オーチャードグラスなど生育の旺盛なイネ科牧草との混播に最適です。既存の大葉型品種「カリフォルニアラジノ」に比べ、収量は同程度、越冬性には優れています。夏以降の生育が特に緩慢なチモシー中生・晩生品種との組み合わせは、イネ科牧草が消えてしまうので避けてください。



アルファルファ

「ハルワカバ」
土壌凍結地帯での越冬性に優れた品種です。草型がやや開帳型なのが特徴です。

「ケレス(SBA-9801)」
雪印種苗が育成した、多収でそばかす病に強い傾向の品種です。

「ヒサワカバ」
越冬性、耐病性に優れた品種です!
夏以降に多く発生するそばかす病に強く、越冬性にも比較的優れている品種です。



メドウフェスク

「まきばさかえ」
根釧農試と北農研センターが共同育成した道東での放牧向け多収品種です。
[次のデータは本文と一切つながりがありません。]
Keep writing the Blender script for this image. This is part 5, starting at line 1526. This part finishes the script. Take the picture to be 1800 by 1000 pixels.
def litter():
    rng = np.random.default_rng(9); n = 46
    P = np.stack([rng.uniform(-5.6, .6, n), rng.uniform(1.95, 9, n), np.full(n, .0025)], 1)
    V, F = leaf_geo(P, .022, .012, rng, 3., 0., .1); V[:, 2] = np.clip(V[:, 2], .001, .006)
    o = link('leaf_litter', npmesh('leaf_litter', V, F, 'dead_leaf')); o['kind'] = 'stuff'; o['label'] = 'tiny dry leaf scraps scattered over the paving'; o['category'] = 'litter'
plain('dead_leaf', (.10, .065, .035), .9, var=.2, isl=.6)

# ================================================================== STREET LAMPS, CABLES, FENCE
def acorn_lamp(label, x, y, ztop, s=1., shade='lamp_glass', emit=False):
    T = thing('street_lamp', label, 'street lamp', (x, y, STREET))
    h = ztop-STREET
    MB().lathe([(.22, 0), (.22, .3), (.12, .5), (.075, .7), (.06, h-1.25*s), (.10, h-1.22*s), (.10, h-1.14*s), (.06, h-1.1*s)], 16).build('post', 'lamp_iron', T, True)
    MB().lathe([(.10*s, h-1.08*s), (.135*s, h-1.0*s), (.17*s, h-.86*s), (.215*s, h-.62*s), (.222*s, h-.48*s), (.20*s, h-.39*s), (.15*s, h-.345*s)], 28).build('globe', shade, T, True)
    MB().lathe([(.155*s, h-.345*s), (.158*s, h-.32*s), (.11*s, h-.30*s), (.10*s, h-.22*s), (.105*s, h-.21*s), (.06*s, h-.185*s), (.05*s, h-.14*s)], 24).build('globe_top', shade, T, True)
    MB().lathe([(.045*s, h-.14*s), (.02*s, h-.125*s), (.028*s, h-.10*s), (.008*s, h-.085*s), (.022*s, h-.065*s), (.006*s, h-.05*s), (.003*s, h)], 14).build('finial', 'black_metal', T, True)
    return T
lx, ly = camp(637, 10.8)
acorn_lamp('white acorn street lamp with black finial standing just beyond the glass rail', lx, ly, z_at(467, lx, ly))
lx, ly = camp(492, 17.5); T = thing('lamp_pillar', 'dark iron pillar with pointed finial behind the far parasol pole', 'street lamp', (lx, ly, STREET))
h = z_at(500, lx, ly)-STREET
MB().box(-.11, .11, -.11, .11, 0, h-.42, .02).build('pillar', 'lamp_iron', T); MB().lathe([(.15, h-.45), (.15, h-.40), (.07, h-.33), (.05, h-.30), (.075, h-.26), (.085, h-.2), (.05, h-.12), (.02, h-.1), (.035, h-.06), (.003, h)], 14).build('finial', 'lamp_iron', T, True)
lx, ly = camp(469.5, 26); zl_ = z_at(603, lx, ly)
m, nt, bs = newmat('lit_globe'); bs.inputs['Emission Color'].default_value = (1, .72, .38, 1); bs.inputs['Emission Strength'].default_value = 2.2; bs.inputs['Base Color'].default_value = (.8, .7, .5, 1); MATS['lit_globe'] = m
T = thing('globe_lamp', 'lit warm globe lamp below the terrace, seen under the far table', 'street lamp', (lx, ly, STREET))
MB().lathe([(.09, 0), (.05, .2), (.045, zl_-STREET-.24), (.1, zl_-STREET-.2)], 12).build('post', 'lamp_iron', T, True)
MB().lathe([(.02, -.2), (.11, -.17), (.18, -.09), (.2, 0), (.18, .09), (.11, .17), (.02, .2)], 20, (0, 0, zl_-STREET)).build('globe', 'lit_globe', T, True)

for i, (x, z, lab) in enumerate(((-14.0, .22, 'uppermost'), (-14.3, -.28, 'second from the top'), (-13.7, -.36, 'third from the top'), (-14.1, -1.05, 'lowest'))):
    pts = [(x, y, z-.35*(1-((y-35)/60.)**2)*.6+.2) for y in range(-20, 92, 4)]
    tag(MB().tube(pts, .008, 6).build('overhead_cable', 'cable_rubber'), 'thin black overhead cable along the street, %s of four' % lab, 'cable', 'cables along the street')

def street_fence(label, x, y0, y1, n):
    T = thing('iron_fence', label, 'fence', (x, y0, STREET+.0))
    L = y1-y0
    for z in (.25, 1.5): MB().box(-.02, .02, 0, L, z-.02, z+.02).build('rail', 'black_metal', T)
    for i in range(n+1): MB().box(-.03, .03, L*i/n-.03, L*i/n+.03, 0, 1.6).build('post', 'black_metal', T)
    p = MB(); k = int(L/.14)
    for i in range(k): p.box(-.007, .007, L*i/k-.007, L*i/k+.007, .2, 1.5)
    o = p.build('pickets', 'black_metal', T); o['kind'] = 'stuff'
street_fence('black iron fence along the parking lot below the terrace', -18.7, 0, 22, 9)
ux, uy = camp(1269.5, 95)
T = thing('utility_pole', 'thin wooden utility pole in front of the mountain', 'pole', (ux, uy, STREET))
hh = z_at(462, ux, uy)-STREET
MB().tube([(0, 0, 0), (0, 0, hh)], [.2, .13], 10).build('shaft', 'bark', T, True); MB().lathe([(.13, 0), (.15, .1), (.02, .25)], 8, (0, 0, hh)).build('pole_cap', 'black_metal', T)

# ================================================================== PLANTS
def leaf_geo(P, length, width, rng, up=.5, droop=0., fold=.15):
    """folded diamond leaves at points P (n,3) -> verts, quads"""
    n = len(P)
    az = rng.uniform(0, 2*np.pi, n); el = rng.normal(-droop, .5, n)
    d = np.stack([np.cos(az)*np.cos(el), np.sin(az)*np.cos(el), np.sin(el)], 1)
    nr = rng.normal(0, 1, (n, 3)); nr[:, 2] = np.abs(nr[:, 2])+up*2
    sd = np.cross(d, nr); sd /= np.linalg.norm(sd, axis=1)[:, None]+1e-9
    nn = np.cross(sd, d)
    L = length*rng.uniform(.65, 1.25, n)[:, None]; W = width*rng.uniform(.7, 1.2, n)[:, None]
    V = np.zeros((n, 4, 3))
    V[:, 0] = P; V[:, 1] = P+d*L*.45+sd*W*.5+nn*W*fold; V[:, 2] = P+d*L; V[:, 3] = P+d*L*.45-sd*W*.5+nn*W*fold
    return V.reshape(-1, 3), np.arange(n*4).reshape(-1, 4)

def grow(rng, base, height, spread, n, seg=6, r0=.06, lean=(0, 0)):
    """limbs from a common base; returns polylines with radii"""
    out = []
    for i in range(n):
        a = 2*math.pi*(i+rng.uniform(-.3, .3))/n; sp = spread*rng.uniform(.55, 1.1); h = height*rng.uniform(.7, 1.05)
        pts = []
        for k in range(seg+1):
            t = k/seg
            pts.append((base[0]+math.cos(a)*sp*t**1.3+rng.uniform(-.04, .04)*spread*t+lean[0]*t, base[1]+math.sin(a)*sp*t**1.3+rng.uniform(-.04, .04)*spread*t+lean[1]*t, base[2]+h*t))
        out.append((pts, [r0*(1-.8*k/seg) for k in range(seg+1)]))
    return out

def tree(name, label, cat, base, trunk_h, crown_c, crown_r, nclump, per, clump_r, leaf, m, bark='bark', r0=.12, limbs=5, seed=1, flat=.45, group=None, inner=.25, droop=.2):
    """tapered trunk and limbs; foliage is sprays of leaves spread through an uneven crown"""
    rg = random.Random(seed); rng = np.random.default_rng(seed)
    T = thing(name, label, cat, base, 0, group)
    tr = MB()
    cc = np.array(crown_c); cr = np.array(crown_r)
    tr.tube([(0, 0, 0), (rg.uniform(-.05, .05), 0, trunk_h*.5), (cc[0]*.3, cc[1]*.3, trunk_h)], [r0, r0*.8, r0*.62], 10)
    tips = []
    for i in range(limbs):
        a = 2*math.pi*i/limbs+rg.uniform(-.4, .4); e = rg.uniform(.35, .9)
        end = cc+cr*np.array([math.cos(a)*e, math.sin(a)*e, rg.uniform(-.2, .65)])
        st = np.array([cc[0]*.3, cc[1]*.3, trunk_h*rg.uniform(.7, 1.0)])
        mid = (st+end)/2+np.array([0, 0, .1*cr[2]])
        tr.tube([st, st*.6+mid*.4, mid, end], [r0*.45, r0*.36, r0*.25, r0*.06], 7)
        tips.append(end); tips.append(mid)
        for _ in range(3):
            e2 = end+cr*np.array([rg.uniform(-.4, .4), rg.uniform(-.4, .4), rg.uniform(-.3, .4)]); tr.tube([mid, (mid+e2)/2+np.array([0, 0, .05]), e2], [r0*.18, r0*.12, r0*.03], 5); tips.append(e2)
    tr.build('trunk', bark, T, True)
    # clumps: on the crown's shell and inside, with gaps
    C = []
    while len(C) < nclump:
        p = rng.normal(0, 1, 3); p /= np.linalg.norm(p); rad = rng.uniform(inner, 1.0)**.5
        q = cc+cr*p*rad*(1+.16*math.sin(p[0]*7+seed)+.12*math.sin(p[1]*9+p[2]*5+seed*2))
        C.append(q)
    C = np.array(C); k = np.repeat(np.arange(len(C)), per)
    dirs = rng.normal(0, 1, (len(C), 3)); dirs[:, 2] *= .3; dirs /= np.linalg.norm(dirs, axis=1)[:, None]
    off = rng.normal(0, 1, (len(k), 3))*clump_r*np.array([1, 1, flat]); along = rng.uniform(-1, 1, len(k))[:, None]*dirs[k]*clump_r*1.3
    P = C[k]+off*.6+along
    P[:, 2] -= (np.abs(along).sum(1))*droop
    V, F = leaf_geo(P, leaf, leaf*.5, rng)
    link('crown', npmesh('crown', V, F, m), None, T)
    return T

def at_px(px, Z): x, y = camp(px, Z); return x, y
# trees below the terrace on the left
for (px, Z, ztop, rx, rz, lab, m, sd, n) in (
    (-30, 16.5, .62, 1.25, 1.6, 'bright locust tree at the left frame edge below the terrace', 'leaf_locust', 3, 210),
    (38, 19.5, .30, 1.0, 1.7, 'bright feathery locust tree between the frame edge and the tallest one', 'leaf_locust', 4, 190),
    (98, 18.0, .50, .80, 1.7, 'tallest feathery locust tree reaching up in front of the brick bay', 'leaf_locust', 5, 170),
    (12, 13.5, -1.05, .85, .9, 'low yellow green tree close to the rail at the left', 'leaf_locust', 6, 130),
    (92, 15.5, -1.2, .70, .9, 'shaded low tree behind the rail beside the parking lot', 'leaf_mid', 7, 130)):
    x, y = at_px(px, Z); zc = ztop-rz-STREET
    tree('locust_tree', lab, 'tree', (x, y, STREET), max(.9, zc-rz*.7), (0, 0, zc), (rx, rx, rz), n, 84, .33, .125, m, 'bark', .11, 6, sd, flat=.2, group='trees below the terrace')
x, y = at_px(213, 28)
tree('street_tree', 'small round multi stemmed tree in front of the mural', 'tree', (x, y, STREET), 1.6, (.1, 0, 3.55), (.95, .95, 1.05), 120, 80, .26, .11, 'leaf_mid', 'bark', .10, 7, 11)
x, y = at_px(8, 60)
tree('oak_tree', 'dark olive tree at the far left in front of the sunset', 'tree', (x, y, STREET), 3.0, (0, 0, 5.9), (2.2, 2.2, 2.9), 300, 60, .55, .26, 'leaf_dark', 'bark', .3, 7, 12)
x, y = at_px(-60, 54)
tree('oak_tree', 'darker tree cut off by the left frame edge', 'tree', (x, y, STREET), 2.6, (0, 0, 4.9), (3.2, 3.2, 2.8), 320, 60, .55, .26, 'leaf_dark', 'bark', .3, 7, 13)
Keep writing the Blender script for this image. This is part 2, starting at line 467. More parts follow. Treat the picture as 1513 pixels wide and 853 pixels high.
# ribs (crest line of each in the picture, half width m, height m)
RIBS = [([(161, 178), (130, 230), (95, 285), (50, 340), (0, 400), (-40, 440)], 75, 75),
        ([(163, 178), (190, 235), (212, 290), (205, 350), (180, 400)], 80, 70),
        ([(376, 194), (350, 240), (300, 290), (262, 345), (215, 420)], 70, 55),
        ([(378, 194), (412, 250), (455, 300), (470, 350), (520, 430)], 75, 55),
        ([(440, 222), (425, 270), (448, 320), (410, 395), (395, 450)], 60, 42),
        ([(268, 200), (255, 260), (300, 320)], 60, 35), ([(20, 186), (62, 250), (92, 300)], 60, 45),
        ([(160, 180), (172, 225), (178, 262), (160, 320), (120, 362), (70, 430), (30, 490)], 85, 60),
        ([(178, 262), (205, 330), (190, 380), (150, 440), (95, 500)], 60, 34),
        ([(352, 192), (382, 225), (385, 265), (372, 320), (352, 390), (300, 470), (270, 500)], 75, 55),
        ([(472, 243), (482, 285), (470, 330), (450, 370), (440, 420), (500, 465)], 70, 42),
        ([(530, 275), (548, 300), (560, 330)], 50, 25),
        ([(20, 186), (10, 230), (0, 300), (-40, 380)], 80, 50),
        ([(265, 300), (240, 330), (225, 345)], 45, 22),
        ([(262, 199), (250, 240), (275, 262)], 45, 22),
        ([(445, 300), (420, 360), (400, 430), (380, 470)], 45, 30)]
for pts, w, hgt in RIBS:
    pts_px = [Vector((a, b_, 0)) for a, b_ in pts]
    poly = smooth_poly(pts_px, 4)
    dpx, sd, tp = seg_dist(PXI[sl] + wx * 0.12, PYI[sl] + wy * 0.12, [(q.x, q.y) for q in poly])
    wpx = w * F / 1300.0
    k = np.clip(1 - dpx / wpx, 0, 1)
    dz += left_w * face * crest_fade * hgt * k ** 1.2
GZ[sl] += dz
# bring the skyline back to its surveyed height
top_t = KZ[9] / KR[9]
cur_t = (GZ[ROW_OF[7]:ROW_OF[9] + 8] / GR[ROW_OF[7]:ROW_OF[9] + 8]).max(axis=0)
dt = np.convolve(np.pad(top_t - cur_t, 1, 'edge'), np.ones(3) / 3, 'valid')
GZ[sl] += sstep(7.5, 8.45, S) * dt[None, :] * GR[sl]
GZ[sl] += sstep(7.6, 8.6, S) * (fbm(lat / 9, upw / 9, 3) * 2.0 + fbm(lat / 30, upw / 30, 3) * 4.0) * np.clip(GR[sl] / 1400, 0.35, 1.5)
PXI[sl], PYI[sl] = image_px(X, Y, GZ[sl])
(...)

雪腐病にかなり強く、越冬性に優れるのが大きな特徴です。春季および秋季の収量が「ハルサカエ」より多くなっています。種子の流通販売はH25からが予定されています。

「プラデール」
放牧向けの多収な品種です。放牧に適した特徴として、夏以降の生産性に優れています。

「ハルサカエ」
根釧地域での放牧に使える、多収な品種です!
メドウフェスクは、オーチャードグラスより越冬性に優れており、夏以降の生育・再生がチモシーより良好です。マメ科牧草との混播適性にも優れています。家畜の嗜好性も高く、ペレニアルライグラスの栽培できないこの地域では、その代用草種として利用できます。チモシーと混播すると、生育特性が異なるため、どちらかの草種が消えてしまうので注意が必要です。




とうもろこし(サイレージ用)

「KD301」
販売元のカタログでは、RM80日相当とされています。収量性はチベリウス並なのですが、雌穂の割合が高く、また収穫時熟度はチベリウスと比べて並かやや良好です。

「たちぴりか(北交66号)」
根釧農試と北農研センターが共同育成した品種です。RMは75~80日相当とみています。収量はクウィスやデュカスより少ないのですが、雌穂の割合は最高レベルになっています。特長は、倒伏に非常に強いこと、すす紋病に非常に強いことです。

「クウィス」
販売元のカタログでは、RM73日相当とされています。極早生で、収穫時の乾物率は他の品種より高いです。収量はこの熟期の品種としては多いですが、「デュカス」などもう少し遅い品種よりは少ないです。寒冷地で、安定を求めるなら、こうした極早生がお奨めです。除草剤「ワンホープ」に感受性とされていますので、注意が必要です。

「デュカス」
販売元のカタログでは、RM80日相当とされています。絹糸抽出期はRM75日クラスの標準品種「エマ」より遅いのですが、収穫時の総体乾物率は「エマ」より高い品種です。根釧地域では、気象条件の良好な場所なら、多少の冷害年でも露地で収量を確保できると考えられます。露地栽培を前提とし、冷害の危険を想定した場合、この地域にぴったり合った品種、とは言い難いのですが、早生性、収量性などの総合能力は高いといえます。倒伏にも強いのが特長です。ただし、すす紋病に弱いので、連作畑での作付けは避けてください。